The tougher US line almost certainly would echo demands for “democratic transition” that the administration used in Egypt and is now espousing in Libya, the officials said. But directly challenging President Assad's leadership is a decision fraught with problems: Arab countries are divided, Europe is still trying to gauge its response and there are major doubts over how far the United States could go to back up its words with action.

The Obama administration’s policy deliberations were occurring against a backdrop of ongoing violence in Syria.

Thousands of Syrians have been detained in the past two months, including about 9,000 who are still in custody, said Ammar Qurabi, who heads the National Organization for Human Rights in Syria.

Mr.

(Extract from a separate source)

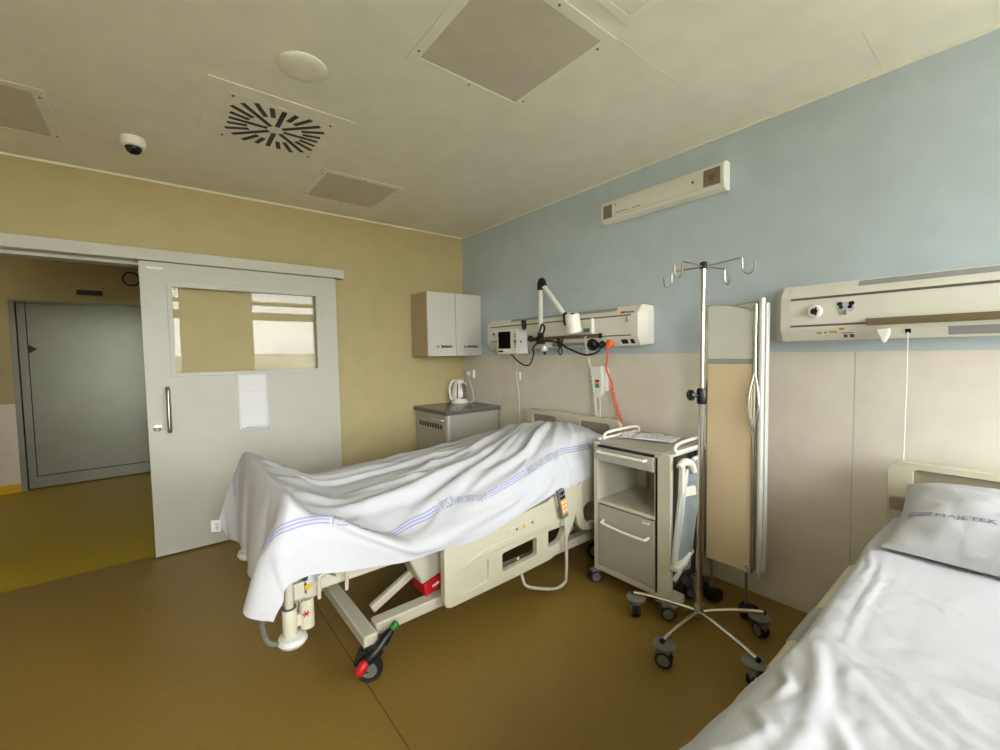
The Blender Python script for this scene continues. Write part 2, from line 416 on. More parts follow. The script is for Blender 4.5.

Qurabi told AP that the group has documented the deaths of 757 people.

“We urge the Syrian government to stop shooting protesters, to allow for peaceful marches and to stop these campaigns of arbitrary arrests and to start a meaningful dialogue,” State Department spokesman Mark Toner said Tuesday in Washington. He said Mr. Assad still had a chance to make amends, but acknowledged, “the window is narrowing.”

Mr. Toner called the government’s claims of reforms “false,” and demanded that the regime stop shooting protesters even as security forces entered new cities in southern Syria that had been peaceful until now.

Syria has a history of deadly crackdowns. President Assad’s late father, Hafez al-Assad, crushed a Sunni uprising in 1982 by shelling the central town of Hama, killing 10,000 to 25,000 people, according to Amnesty International estimates. Conflicting figures exist and the Syrian government has made no official estimate.